How Frank Zappa’s 10 favourite records defined his unique view of mainstream music

Frank Zappa was a phenomenon completely out of the ordinary. Like a firework display for people who hate loud bangs, he became the outsider’s star, the most mainstream maestro of the non-commercial world.

This paradoxical status was no mistake, but very much a product of his own particular aim. After a stint working in advertising before he made the move to The Mothers of Invention, Zappa came to the conclusion that music, in the pop culture age, was 50% about image. Since then, that figure may well have somewhat inflated. But as he went into bat against The Beatles, it was 50% that he had firmly in mind.

While Zappa might not have favoured this new marketing frontier of music, he wasn’t prepared to be overlooked because of it. He wanted to explore his passion for neo-classical experimentalism, but he also wanted to impact culture in a sizable way as he went about it. His goal, therefore, was simple: be weird, but make sure the masses notice.

So, he kept his mind open to any in music. He looked to learn from the groups he felt, by his own admission, he was worlds apart from in every way. As his PA, Pauline Butcher, would later say, “He worked out he wasn’t a pretty boy like The Beatles and the Rolling Stones.”

He didn’t play their kind of music, he didn’t even like it, and if he was going to get himself heard, he was going to have to do something radically different,” she explained. “He went out of his way to have outrageous photographs taken: the one on the toilet, the one with his pigtails sticking out like a spaniel, dressing up in women’s clothes. All these things were calculated because he had to get himself attention.“

“He [Zappa] went out of his way to have outrageous photographs taken: the one on the toilet, the one with his pigtails sticking out like a spaniel, dressing up in women’s clothes. All these things were calculated because he had to get himself attention.“

Pauline Butcher, Frank Zappa’s PA

In many ways, he marketed himself as the inverse of the same coin as the British Invasion bands. He was, in his own contrasting manner, equally fun, outrageous and angling towards the iconic. Thusly, he also grew to respect them. This is evidenced by the fact that, contrary to Butcher’s claim, when he picked his ten favourite records for UK magazine Let it Rock, Between the Buttons by The Rolling Stones and Abbey Road by The Beatles, both featured among his choices.
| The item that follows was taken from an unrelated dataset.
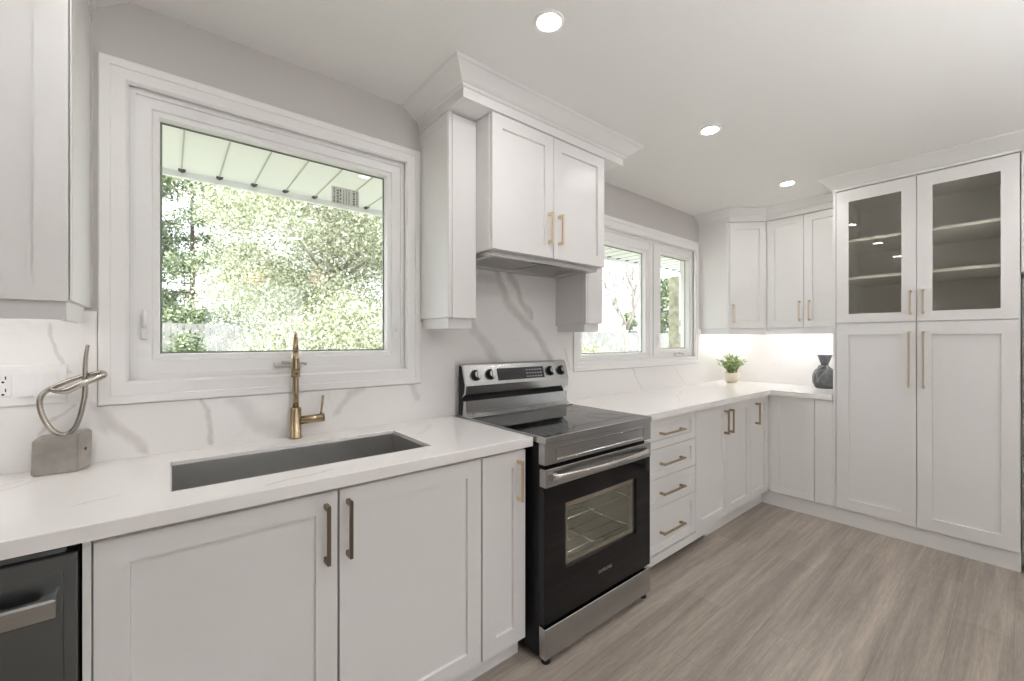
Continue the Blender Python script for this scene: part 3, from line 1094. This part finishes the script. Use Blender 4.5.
# door
b = MB()
wn = (.120, .622, .360, .632)
dz = (.001, RW - .001, .168, .715)
b.ring([(dz, -.659), (dz, -.688), (sh(dz, .003), -.691), (wn, -.691), (wn, -.659)])
dor = b.build('oven_door', M['blackglass'], rg)
MB().box(wn[0] + .0003, wn[1] - .0003, -.684, -.680, wn[2] + .0003, wn[3] - .0003).build('door_glass', M['ovenglass'], dor)
b = MB()
wi = sh(wn, .024)
b.ring([(sh(wn, .0005), -.6795), (sh(wn, .0005), -.660), (wi, -.660), (wi, -.6795)])
b.build('window_bezel', M['polished'], dor)
b = MB()
b.box(.001, RW - .001, -.694, -.659, .716, .790, .002)
b.build('door_rail', M['steel'], dor)
b = MB()
pts, rad = [], []
for k in range(21):
    u_ = k / 20
    pts.append((.036 + u_ * (RW - .072), -.707 - .034 * math.sin(math.pi * u_) ** .7, .757))
    rad.append(.0075)
b.tube(pts, rad, 16, flat=1.75)
for x in (.044, RW - .044):
    b.box(x - .012, x + .012, -.709, -.690, .742, .772, .003)
b.build('handle', M['polished'], dor)
cu_ = bpy.data.curves.new('lettering', 'FONT')
cu_.body = 'SAMSUNG'
cu_.size = .021
cu_.extrude = .0004
cu_.align_x = 'CENTER'
tmp = bpy.data.objects.new('lettering_source', cu_)
scene.collection.objects.link(tmp)
bpy.context.view_layer.update()
me = bpy.data.meshes.new_from_object(tmp.evaluated_get(bpy.context.evaluated_depsgraph_get()))
bpy.data.objects.remove(tmp, do_unlink=True)
me.materials.clear()
me.materials.append(M['chrome'])
lt = bpy.data.objects.new('lettering', me)
lt.rotation_euler = (R(90), 0, 0)
lt.location = (RW / 2 + .008, -.6914, .262)
lt.parent = dor
scene.collection.objects.link(lt)
# drawer and feet
b = MB()
b.box(.001, RW - .001, -.692, -.656, .028, .152, .002)
b.build('storage_drawer', M['steel'], rg)
for x in (.03, RW - .03):
    for y in (-.665, -.08):
        MB().cyl((x, y, 0), (x, y, .033), .018, 16).build('foot', M['black_matte'], rg)
# backguard
b = MB()
b.prism([(-.050, .922), (-.075, .922), (-.085, .99), (-.078, 1.012), (-.100, 1.03), (-.108, 1.078), (-.078, 1.175), (-.060, 1.182), (-.054, 1.182)], 'x', 0, RW)
b.build('backguard', M['black'], rg)
cp = MB()
cp.prism([(-.082, 1.012), (-.118, 1.034), (-.125, 1.076), (-.095, 1.178), (-.080, 1.187), (-.055, 1.187), (-.055, 1.180), (-.080, 1.174), (-.110, 1.078), (-.104, 1.040)], 'x', -.001, RW + .001)
cpo = cp.build('control_panel', M['steel'], rg)
MB().prism([(-.088, .996), (-.112, .998), (-.116, .940), (-.135, .926), (-.165, .923), (-.165, .9205), (-.076, .9205)], 'x', .004, RW - .004).build('rear_riser', M['steel'], rg)
# the panel face leans: from (-.125,1.076) up to (-.095,1.178)
fdir = Vector((0, .030, .102)).normalized()
fn = Vector((0, -.102, .030)).normalized()
mid = Vector((0, -.110, 1.127))


def on_face(x, s, h):
    return Vector((x, 0, 0)) + mid + fdir * s + fn * h


def face_plate(bld, x0, x1, s0, s1, h0, h1):
    vs = [bld.bm.verts.new(on_face(x, s, h)) for h in (h0, h1) for x, s in ((x0, s0), (x1, s0), (x1, s1), (x0, s1))]
    for q in ((3, 2, 1, 0), (4, 5, 6, 7), (0, 1, 5, 4), (1, 2, 6, 5), (2, 3, 7, 6), (3, 0, 4, 7)):
        bld.bm.faces.new([vs[i] for i in q])


b = MB()
face_plate(b, .206, .546, -.036, .030, -.001, .0015)
dp = b.build('display', M['display'], cpo)
b = MB()
for i in range(6):
    for j in range(3):
        x = .412 + i * .021
        face_plate(b, x, x + .009, -.026 + j * .019, -.022 + j * .019, .0015, .0018)
b.build('display_markings', M['marks'], dp)
for x in (.066, .160, .600, .692):
    b = MB()
    b.tube([on_face(x, 0, .0), on_face(x, 0, .006), on_face(x, 0, .0065), on_face(x, 0, .022), on_face(x, 0, .025)], [.029, .029, .0235, .0225, .020], 28)
    kn = b.build('knob', M['black'], cpo)
    b = MB()
    face_plate(b, x - .006, x + .006, -.021, .021, .024, .032)
    b.build('knob_grip', M['steel'], kn)
    b = MB()
    b.tube([on_face(x, 0, .0248), on_face(x, 0, .0258)], [.019, .018], 28)
    b.build('knob_cap', M['steel'], kn)

# ------------------------------------------------------------------ recessed ceiling lights
spots = [(1.043, -.829, 'brightest recessed ceiling light in front of the hood crown'),
         (2.250, -.828, 'middle recessed ceiling light between hood and pantry'),
         (3.448, -.819, 'farthest recessed ceiling light near the corner wall cabinets'),
         (-0.165, -.829, 'recessed ceiling light above the sink, outside the picture at left'),
         (-0.165, -2.25, 'added recessed ceiling light of the second row, above the end with the dishwasher'),  # unseen second row, added to throw light down the base doors
         (1.043, -2.25, 'added recessed ceiling light of the second row, opposite the sink'),
         (2.250, -2.25, 'added recessed ceiling light of the second row, opposite the range'),
         (3.250, -2.25, 'added recessed ceiling light of the second row, in front of the refrigerator'),
         (1.043, -3.1, 'added recessed ceiling light behind the camera in the middle'),  # unseen rear lights, these last two added for brightness
         (1.043, -4.0, 'added recessed ceiling light by the added patio door')]
proto = None
for x, y, lab in spots:
    if proto is None:
        proto = thing('ceiling_light', lab, 'ceiling light', (x, y, CEIL - .006), 0, 'recessed ceiling lights')
        MB().lathe([(.041, .0045), (.041, .001), (.048, 0), (.053, .003), (.054, .0055), (.041, .0055)], (0, 0), 40).build('trim_ring', M['plastic'], proto)
        MB().lathe([(0, .002), (.0405, .002), (.0405, .0045), (0, .0045)], (0, 0), 32).build('lens', M['lens'], proto)
    else:
        c = copy_tree(proto)
        c.location = (x, y, CEIL - .006)
        c['label'] = lab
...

He admired the guts, production, marketing and innovation, even if he wasn’t on board with the bands in the main. This seems to typify Zappa’s approach. A hero worshipper, he was not. But equally, he wasn’t a stubborn contrarian stuck in his ways. For instance, he admired ‘Like a Rolling Stone’ so much he was ready to quit music if its message had seeded firmly within counterculture before his career had even begun. But he did paw to Bob Dylan’s music eternally thereafter, happily criticising Blonde on Blonde.

Then we got Blonde on Blonde,” Zappa stated, “And it started to sound like cowboy music. You know what I think of cowboy music.” And for those who perhaps don’t know, the fellow who was raised on modern experimentalists like Béla Bartók loathed country music pretty much more than any other. He found it to be traditionalist, dated and a million miles from the sort of anarchic freedom he was after.

Seemingly, he found that anarchic freedom even within the mainstream with the likes of ‘Supernaut’ by Black Sabbath, another of his favourite albums, despite the fact it is actually a single. Unperturbed by the detail, it ticked the necessary need for ‘difference’ in Zappa’s eyes, commenting, “I like it because I think it’s prototypical of a certain musical style, and I think it’s well done. Also, I happen to like the guitar lick that’s being played in the background.“

Therein lies the lore of Zappa’s musical outlook. The likes of Krzysztof Penderecki adapting Aldous Huxley novels into the opera The Devils of Loudon are to be expected in his list, you can pick up on those sounds and themes readily in his own output, but it is these experimental flourishes of great technicality sitting alongside the likes of After The Gold Rush, that simply found a way to sweetly appeal to the masses, that define Zappa as a musician and a man.